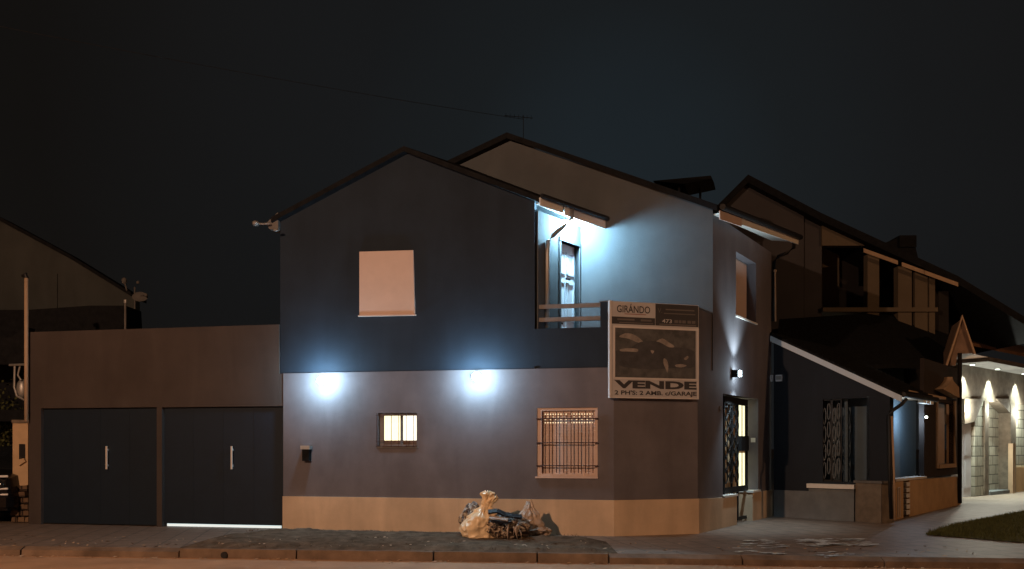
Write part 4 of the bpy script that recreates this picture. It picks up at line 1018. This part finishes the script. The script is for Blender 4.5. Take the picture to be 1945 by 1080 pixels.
bm = B(); tube(bm, [pxp(18, 693, 17.8), pxp(48, 692, 17.7)], .025, 6); tube(bm, [pxp(28, 694, 17.8), pxp(27, 735, 17.8), pxp(32, 752, 17.8), pxp(48, 760, 17.8)], .022, 6); tube(bm, [pxp(38, 694, 17.8), pxp(34, 712, 17.8), pxp(40, 722, 17.8)], .02, 6); finish('bracket', bm, M['metal'], t)
# satellite dish and bracket on the left house
t = thing('satellite_dish', 'small dim satellite dish and aerial on the corner of the left house', 'antenna', pxp(262, 566, 23))
bm = B(); n = 16; c = pxp(268, 564, 23)
ring = [[bm.verts.new(c+Vector((math.cos(a/n*6.283)*r, -.12+.5*r*r*2, math.sin(a/n*6.283)*r*.6))) for a in range(n)] for r in (.02, .12, .22)]
for i in range(2):
    for k in range(n): bm.faces.new((ring[i][k], ring[i][(k+1) % n], ring[i+1][(k+1) % n], ring[i+1][k]))
bm.faces.new(ring[0]); finish('reflector', bm, M['concrete'], t, smooth=True)
bm = B(); tube(bm, [pxp(256, 590, 23), pxp(256, 545, 23)], .02, 6); tube(bm, [pxp(256, 564, 23), pxp(276, 559, 22.8)], .02, 6); ball(bm, pxp(277, 560, 22.8), .05); ball(bm, pxp(236, 533, 23), .07, 2, (1, 1, 1.4)); tube(bm, [pxp(236, 533, 23), pxp(241, 552, 23)], .02, 6); ball(bm, pxp(262, 536, 23), .045)
finish('bracket', bm, M['concrete'], t)

# ------------------------------------------------------------------ parked car at the left edge, nose to the street
cr = thing('parked_car', 'dark car with chrome grille bars parked nose out at the left edge', 'car', (-11.45, 19.2, 0))
cy0 = 17.55; cx0 = (19-CX)/F*(cy0+.1)-.86
def ring_(y, w2, zb, zt, top_w=None):
    tw = top_w if top_w is not None else w2*.92
    return [(cx0-w2*.97, y, zb), (cx0-w2, y, zb+(zt-zb)*.35), (cx0-tw, y, zt-.06), (cx0-tw*.8, y, zt), (cx0, y, zt+.03), (cx0+tw*.8, y, zt), (cx0+tw, y, zt-.06), (cx0+w2, y, zb+(zt-zb)*.35), (cx0+w2*.97, y, zb)]
def loft(bm, rings):
    R = [[bm.verts.new(p) for p in r] for r in rings]
    for i in range(len(R)-1):
        for k in range(len(R[0])): 
            k2 = (k+1) % len(R[0]); bm.faces.new((R[i][k], R[i][k2], R[i+1][k2], R[i+1][k]))
    bm.faces.new(R[0][::-1]); bm.faces.new(R[-1])
bm = B(); loft(bm, [ring_(cy0, .74, .34, .82), ring_(cy0+.08, .84, .28, .98), ring_(cy0+.4, .88, .26, 1.06), ring_(cy0+1.1, .89, .26, 1.12), ring_(cy0+2.6, .89, .26, 1.12), ring_(cy0+4.0, .88, .28, 1.10), ring_(cy0+4.35, .80, .34, .95)])
body = finish('body', bm, M['carpaint'], cr, smooth=False)
bm = B(); loft(bm, [ring_(cy0+1.0, .80, 1.08, 1.14, .74), ring_(cy0+1.75, .80, 1.08, 1.62, .62), ring_(cy0+2.8, .80, 1.08, 1.66, .62), ring_(cy0+3.6, .80, 1.06, 1.14, .72)]); finish('cabin', bm, M['glass'], cr)
bm = B(); prism(bm, [(cx0-.86, cy0-.04, .36), (cx0+.86, cy0-.04, .36), (cx0+.86, cy0-.04, .56), (cx0-.86, cy0-.04, .56)], [(cx0-.9, cy0+.3, .34), (cx0+.9, cy0+.3, .34), (cx0+.9, cy0+.3, .58), (cx0-.9, cy0+.3, .58)]); finish('bumper', bm, M['carpaint'], cr)
for z in (.62, .74, 1.0):
    bm = B(); tube(bm, [(cx0-.84, cy0+.06, z), (cx0-.5, cy0-.045, z), (cx0+.5, cy0-.045, z), (cx0+.84, cy0+.06, z)], .022 if z < .9 else .026, 8); finish('chrome_bar', bm, M['steel'], cr)
for s in (-1, 1):
    bm = B(); ball(bm, Vector((cx0+s*.64, cy0+.03, .82)), .13, 2, (1.25, .5, .75)); finish('headlight', bm, M['glass'], cr, smooth=True)
for sx_ in (-1, 1):
    for yy in (.75, 3.5):
        bm = B(); x = cx0+sx_*.80; tube(bm, [(x-.1, cy0+yy, .31), (x+.1, cy0+yy, .31)], .31, 24); wh_ = finish('wheel', bm, M['rubber'], cr)
        bm = B(); tube(bm, [(x-.105, cy0+yy, .31), (x+.105, cy0+yy, .31)], .19, 16); finish('rim', bm, M['metal'], wh_)
bm = B(); prism(bm, [(cx0-.26, cy0-.06, .42), (cx0+.26, cy0-.06, .42), (cx0+.26, cy0-.06, .54), (cx0-.26, cy0-.06, .54)], [(cx0-.26, cy0-.045, .42), (cx0+.26, cy0-.045, .42), (cx0+.26, cy0-.045, .54), (cx0-.26, cy0-.045, .54)]); finish('number_plate', bm, M['black'], cr)

# ------------------------------------------------------------------ sodium street lamp on the camera's side of the road
sodium = mat('sodium_glass', (1, .7, .4), emit=(1, .55, .2), estr=20, bump=0)
def street_lamp(label, base, dx, dy, power, col):
    sl = thing('street_lamp', label, 'street lamp', base, 'sodium street lamps')
    bm = B(); tube(bm, [base, base+Vector((0, 0, 4)), base+Vector((0, 0, 7.6)), base+Vector((.35*dx, .35*dy, 8.1)), base+Vector((.85*dx, .85*dy, 8.35))], [.09, .07, .05, .045, .04], 10); finish('pole', bm, M['concrete'], sl, smooth=True)
    hd = base+Vector((dx, dy, 8.35)); bm = B(); ball(bm, hd+Vector((0, 0, .04)), .2, 2, (1.2, 1.4, .45)); finish('lamp_head', bm, M['metal'], sl, smooth=True)
    bm = B(); ball(bm, hd-Vector((0, 0, .06)), .14, 2, (1, 1.2, .5)); finish('bulb', bm, sodium, sl)
    light('lamp_light', hd-Vector((0, 0, .22)), power, col, .12, sl)
street_lamp('tall steel street lamp with orange sodium head across the road', Vector((-9.6, -2.2, -.14)), .6, 1.6, 6900, (1, .57, .34))
street_lamp('second tall sodium street lamp, on the side street beyond the lawn', Vector((19.5, 11.5, 0)), -1.6, .3, 1150, (1, .52, .25))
★ ★ ★
**TASK OBJECTIVE**
Copy the listing word for word, excluding its pictures.

**SOLUTION**
Write part 4 of the bpy script that recreates this picture. It picks up at line 1018. This part finishes the script. The script is for Blender 4.5. Take the picture to be 1945 by 1080 pixels.
bm = B(); tube(bm, [pxp(18, 693, 17.8), pxp(48, 692, 17.7)], .025, 6); tube(bm, [pxp(28, 694, 17.8), pxp(27, 735, 17.8), pxp(32, 752, 17.8), pxp(48, 760, 17.8)], .022, 6); tube(bm, [pxp(38, 694, 17.8), pxp(34, 712, 17.8), pxp(40, 722, 17.8)], .02, 6); finish('bracket', bm, M['metal'], t)
# satellite dish and bracket on the left house
t = thing('satellite_dish', 'small dim satellite dish and aerial on the corner of the left house', 'antenna', pxp(262, 566, 23))
bm = B(); n = 16; c = pxp(268, 564, 23)
ring = [[bm.verts.new(c+Vector((math.cos(a/n*6.283)*r, -.12+.5*r*r*2, math.sin(a/n*6.283)*r*.6))) for a in range(n)] for r in (.02, .12, .22)]
for i in range(2):
    for k in range(n): bm.faces.new((ring[i][k], ring[i][(k+1) % n], ring[i+1][(k+1) % n], ring[i+1][k]))
bm.faces.new(ring[0]); finish('reflector', bm, M['concrete'], t, smooth=True)
bm = B(); tube(bm, [pxp(256, 590, 23), pxp(256, 545, 23)], .02, 6); tube(bm, [pxp(256, 564, 23), pxp(276, 559, 22.8)], .02, 6); ball(bm, pxp(277, 560, 22.8), .05); ball(bm, pxp(236, 533, 23), .07, 2, (1, 1, 1.4)); tube(bm, [pxp(236, 533, 23), pxp(241, 552, 23)], .02, 6); ball(bm, pxp(262, 536, 23), .045)
finish('bracket', bm, M['concrete'], t)

# ------------------------------------------------------------------ parked car at the left edge, nose to the street
cr = thing('parked_car', 'dark car with chrome grille bars parked nose out at the left edge', 'car', (-11.45, 19.2, 0))
cy0 = 17.55; cx0 = (19-CX)/F*(cy0+.1)-.86
def ring_(y, w2, zb, zt, top_w=None):
    tw = top_w if top_w is not None else w2*.92
    return [(cx0-w2*.97, y, zb), (cx0-w2, y, zb+(zt-zb)*.35), (cx0-tw, y, zt-.06), (cx0-tw*.8, y, zt), (cx0, y, zt+.03), (cx0+tw*.8, y, zt), (cx0+tw, y, zt-.06), (cx0+w2, y, zb+(zt-zb)*.35), (cx0+w2*.97, y, zb)]
def loft(bm, rings):
    R = [[bm.verts.new(p) for p in r] for r in rings]
    for i in range(len(R)-1):
        for k in range(len(R[0])): 
            k2 = (k+1) % len(R[0]); bm.faces.new((R[i][k], R[i][k2], R[i+1][k2], R[i+1][k]))
    bm.faces.new(R[0][::-1]); bm.faces.new(R[-1])
bm = B(); loft(bm, [ring_(cy0, .74, .34, .82), ring_(cy0+.08, .84, .28, .98), ring_(cy0+.4, .88, .26, 1.06), ring_(cy0+1.1, .89, .26, 1.12), ring_(cy0+2.6, .89, .26, 1.12), ring_(cy0+4.0, .88, .28, 1.10), ring_(cy0+4.35, .80, .34, .95)])
body = finish('body', bm, M['carpaint'], cr, smooth=False)
bm = B(); loft(bm, [ring_(cy0+1.0, .80, 1.08, 1.14, .74), ring_(cy0+1.75, .80, 1.08, 1.62, .62), ring_(cy0+2.8, .80, 1.08, 1.66, .62), ring_(cy0+3.6, .80, 1.06, 1.14, .72)]); finish('cabin', bm, M['glass'], cr)
bm = B(); prism(bm, [(cx0-.86, cy0-.04, .36), (cx0+.86, cy0-.04, .36), (cx0+.86, cy0-.04, .56), (cx0-.86, cy0-.04, .56)], [(cx0-.9, cy0+.3, .34), (cx0+.9, cy0+.3, .34), (cx0+.9, cy0+.3, .58), (cx0-.9, cy0+.3, .58)]); finish('bumper', bm, M['carpaint'], cr)
for z in (.62, .74, 1.0):
    bm = B(); tube(bm, [(cx0-.84, cy0+.06, z), (cx0-.5, cy0-.045, z), (cx0+.5, cy0-.045, z), (cx0+.84, cy0+.06, z)], .022 if z < .9 else .026, 8); finish('chrome_bar', bm, M['steel'], cr)
for s in (-1, 1):
    bm = B(); ball(bm, Vector((cx0+s*.64, cy0+.03, .82)), .13, 2, (1.25, .5, .75)); finish('headlight', bm, M['glass'], cr, smooth=True)
for sx_ in (-1, 1):
    for yy in (.75, 3.5):
        bm = B(); x = cx0+sx_*.80; tube(bm, [(x-.1, cy0+yy, .31), (x+.1, cy0+yy, .31)], .31, 24); wh_ = finish('wheel', bm, M['rubber'], cr)
        bm = B(); tube(bm, [(x-.105, cy0+yy, .31), (x+.105, cy0+yy, .31)], .19, 16); finish('rim', bm, M['metal'], wh_)
bm = B(); prism(bm, [(cx0-.26, cy0-.06, .42), (cx0+.26, cy0-.06, .42), (cx0+.26, cy0-.06, .54), (cx0-.26, cy0-.06, .54)], [(cx0-.26, cy0-.045, .42), (cx0+.26, cy0-.045, .42), (cx0+.26, cy0-.045, .54), (cx0-.26, cy0-.045, .54)]); finish('number_plate', bm, M['black'], cr)

# ------------------------------------------------------------------ sodium street lamp on the camera's side of the road
sodium = mat('sodium_glass', (1, .7, .4), emit=(1, .55, .2), estr=20, bump=0)
def street_lamp(label, base, dx, dy, power, col):
    sl = thing('street_lamp', label, 'street lamp', base, 'sodium street lamps')
    bm = B(); tube(bm, [base, base+Vector((0, 0, 4)), base+Vector((0, 0, 7.6)), base+Vector((.35*dx, .35*dy, 8.1)), base+Vector((.85*dx, .85*dy, 8.35))], [.09, .07, .05, .045, .04], 10); finish('pole', bm, M['concrete'], sl, smooth=True)
    hd = base+Vector((dx, dy, 8.35)); bm = B(); ball(bm, hd+Vector((0, 0, .04)), .2, 2, (1.2, 1.4, .45)); finish('lamp_head', bm, M['metal'], sl, smooth=True)
    bm = B(); ball(bm, hd-Vector((0, 0, .06)), .14, 2, (1, 1.2, .5)); finish('bulb', bm, sodium, sl)
    light('lamp_light', hd-Vector((0, 0, .22)), power, col, .12, sl)
street_lamp('tall steel street lamp with orange sodium head across the road', Vector((-9.6, -2.2, -.14)), .6, 1.6, 6900, (1, .57, .34))
street_lamp('second tall sodium street lamp, on the side street beyond the lawn', Vector((19.5, 11.5, 0)), -1.6, .3, 1150, (1, .52, .25))